Diesen feinen Unterschieden geht Rinke Dijkstra auch in einer zweiten
Arbeit nach, "Tia", die eine junge Frau kurz nach ihrer Geburt und
noch einmal fünf Monate später zeigt. Während Tia auf dem früheren
Bild verhärmt und alt wirkt, hat sie sich in dem zweiten Bild um Jahre
verjüngt.
Mit diesen drei unterschiedlichen fotografischen Positionen gibt die
Ausstellung einen schönen Einblick in die aktuelle Fotokunst, die
sich mit ganz verschiedenen Themen beschäftigt. Merkwürdig wirkt daher
der übergreifende Titel "Selbstgespräch", der etwas zusammenzufassen
versucht, was eigentlich nicht zusammengehört.

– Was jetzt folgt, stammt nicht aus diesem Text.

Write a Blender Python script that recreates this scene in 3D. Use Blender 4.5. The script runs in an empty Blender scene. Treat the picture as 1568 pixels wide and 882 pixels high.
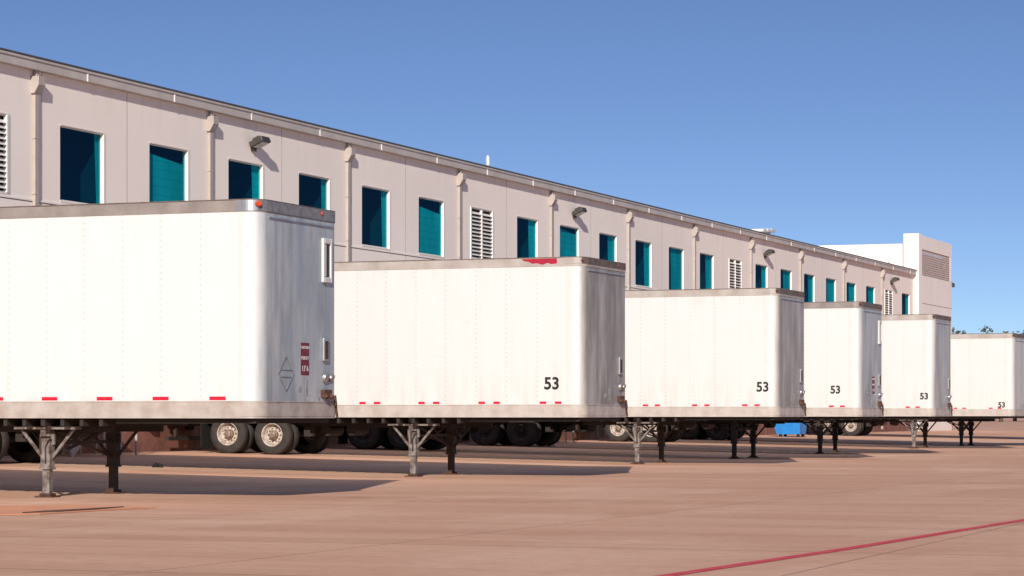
import bpy, math, random
from mathutils import Vector, Matrix
random.seed(7)
scene = bpy.context.scene
COL = scene.collection

# ---------------------------------------------------------------- materials
class NB:
    def __init__(s, name):
        s.m = bpy.data.materials.new(name); s.m.use_nodes = True
        s.t = s.m.node_tree; s.t.nodes.clear()
        s.out = s.n('ShaderNodeOutputMaterial')
    def n(s, t, **kw):
        nd = s.t.nodes.new(t)
        for k, v in kw.items(): setattr(nd, k, v)
        return nd
    def setin(s, nd, key, v):
        if isinstance(v, bpy.types.NodeSocket): s.t.links.new(v, nd.inputs[key])
        else: nd.inputs[key].default_value = v
    def math(s, op, a, b=None, c=None, clamp=False):
        nd = s.n('ShaderNodeMath', operation=op, use_clamp=clamp)
        s.setin(nd, 0, a)
        if b is not None: s.setin(nd, 1, b)
        if c is not None: s.setin(nd, 2, c)
        return nd.outputs[0]
    def mix(s, f, a, b, blend='MIX'):
        nd = s.n('ShaderNodeMix', data_type='RGBA', blend_type=blend)
        s.setin(nd, 0, f)
        s.setin(nd, 6, a if not isinstance(a, tuple) else (*a, 1)[:4])
        s.setin(nd, 7, b if not isinstance(b, tuple) else (*b, 1)[:4])
        return nd.outputs[2]
    def obj(s):
        return s.n('ShaderNodeTexCoord').outputs['Object']
    def pos(s):
        return s.n('ShaderNodeNewGeometry').outputs['Position']
    def scale(s, v, sc, loc=(0,0,0), rz=0.):
        nd = s.n('ShaderNodeMapping'); s.setin(nd, 'Vector', v); nd.inputs['Scale'].default_value = sc
        nd.inputs['Location'].default_value = loc; nd.inputs['Rotation'].default_value = (0, 0, rz)
        return nd.outputs[0]
    def noise(s, v, scale=1, detail=4, rough=.55):
        nd = s.n('ShaderNodeTexNoise'); s.setin(nd, 'Vector', v)
        nd.inputs['Scale'].default_value = scale; nd.inputs['Detail'].default_value = detail
        nd.inputs['Roughness'].default_value = rough
        return nd.outputs[0]
    def rng(s, v, a, b, c=0., d=1.):
        nd = s.n('ShaderNodeMapRange'); s.setin(nd, 0, v)
        for i, x in enumerate((a, b, c, d)): nd.inputs[i+1].default_value = x
        return nd.outputs[0]
    def xyz(s, v):
        nd = s.n('ShaderNodeSeparateXYZ'); s.setin(nd, 0, v); return nd.outputs
    def bsdf(s, color, rough=.5, metal=0., spec=.5, bump=None, bstr=.2, bdist=.01):
        p = s.n('ShaderNodeBsdfPrincipled')
        s.setin(p, 'Base Color', (*color, 1) if isinstance(color, tuple) else color)
        s.setin(p, 'Roughness', rough); s.setin(p, 'Metallic', metal)
        p.inputs['Specular IOR Level'].default_value = spec
        if bump is not None:
            b = s.n('ShaderNodeBump'); s.setin(b, 'Height', bump)
            b.inputs['Strength'].default_value = bstr; b.inputs['Distance'].default_value = bdist
            s.t.links.new(b.outputs[0], p.inputs['Normal'])
        s.t.links.new(p.outputs[0], s.out.inputs[0])
        return s.m

def simple(name, c, rough=.6, metal=0., var=.25, nscale=6., spec=.4, c2=None):
    b = NB(name); v = b.obj()
    n = b.noise(v, nscale, 4, .6)
    dark = c2 if c2 else tuple(x*(1-var) for x in c)
    f = b.rng(n, .35, .65)
    return b.bsdf(b.mix(f, c, dark), b.rng(n, .3, .7, rough*.85, min(1, rough*1.15)), metal, spec)

def mat_trailer(name, base, dirt=.3, phase=0., gloss=.38, frontcol=(.5,.5,.5), frontdark=.5, R=.22):
    b = NB(name); v = b.obj(); X, Y, Z = b.xyz(v)
    dx = b.math('PINGPONG', b.math('ADD', X, .3), .305)
    dy = b.math('PINGPONG', b.math('ADD', Y, .24), .305)
    rz = b.math('LESS_THAN', b.math('PINGPONG', Z, .045), .013)
    ln = b.math('MAXIMUM', b.math('LESS_THAN', dx, .011), b.math('LESS_THAN', dy, .010))
    riv = b.math('MULTIPLY', ln, rz)
    seamx = b.math('LESS_THAN', b.math('PINGPONG', b.math('ADD', X, .33), .61), .005)
    v2 = b.scale(v, (1.3, 1.3, .16), (phase, 0, phase))
    streak = b.noise(v2, 3.5, 5, .65)
    blot = b.noise(b.scale(v, (1, 1, .30), (phase*2, 0, 0)), 1.7, 5, .62)
    low = b.rng(Z, 1.3, 2.2, 1., 0.)
    top = b.rng(Z, 3.6, 4.0, 0., .55)
    d = b.math('MULTIPLY', b.rng(streak, .44, .74), b.math('ADD', b.math('MAXIMUM', low, top), .15))
    d = b.math('MULTIPLY', d, dirt, clamp=True)
    col = b.mix(d, base, (.34, .27, .21))
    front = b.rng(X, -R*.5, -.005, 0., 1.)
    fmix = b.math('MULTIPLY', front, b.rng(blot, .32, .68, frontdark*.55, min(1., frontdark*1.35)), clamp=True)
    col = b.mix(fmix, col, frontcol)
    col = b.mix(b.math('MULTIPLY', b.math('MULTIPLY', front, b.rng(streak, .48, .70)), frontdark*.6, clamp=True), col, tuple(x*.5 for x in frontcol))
    speck = b.rng(b.noise(v, 14, 2, .5), .72, .77)
    col = b.mix(b.math('MULTIPLY', speck, dirt*.7), col, (.25, .2, .16))
    scuff = b.noise(b.scale(v, (.5, .5, 6.), (0, phase, 0)), 3.0, 4, .7)
    col = b.mix(b.math('MULTIPLY', b.rng(scuff, .66, .74), dirt*.55), col, (.30, .26, .23))
    pan = b.n('ShaderNodeTexWhiteNoise', noise_dimensions='1D')
    b.setin(pan, 'W', b.math('FLOOR', b.math('DIVIDE', b.math('ADD', X, .33), 1.22)))
    col = b.mix(b.math('MULTIPLY', pan.outputs[0], .08), col, (.42, .40, .37))
    col = b.mix(b.math('MULTIPLY', riv, .30), col, (.14, .13, .12))
    col = b.mix(b.math('MULTIPLY', seamx, .16), col, (.25, .23, .21))
    buck = b.noise(b.scale(v, (1, 1, .6)), 1.6, 2, .4)
    h = b.math('ADD', b.math('MULTIPLY', riv, .25), b.math('MULTIPLY', buck, b.rng(front, 0, 1, 1.6, 4.5)))
    return b.bsdf(col, b.rng(d, 0, .6, gloss, .7), 0, .5, bump=h, bstr=.35, bdist=.03)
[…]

Die "Frage nach der
visuellen Repräsentation des Individuums in seinen gesellschaftlichen
Bezügen, die Suche nach dem >>Wer bin ich?<< und >>Wer bin ich zwischen
den anderen?>>" mag für Rineke Dijkstra mustergültig sein, aber schon
Tracey Moffatt und spätestens Sam Taylor-Wood engt er hinsichtlich
ihrer thematischen und stilistischen Vielfalt etwas zu sehr ein.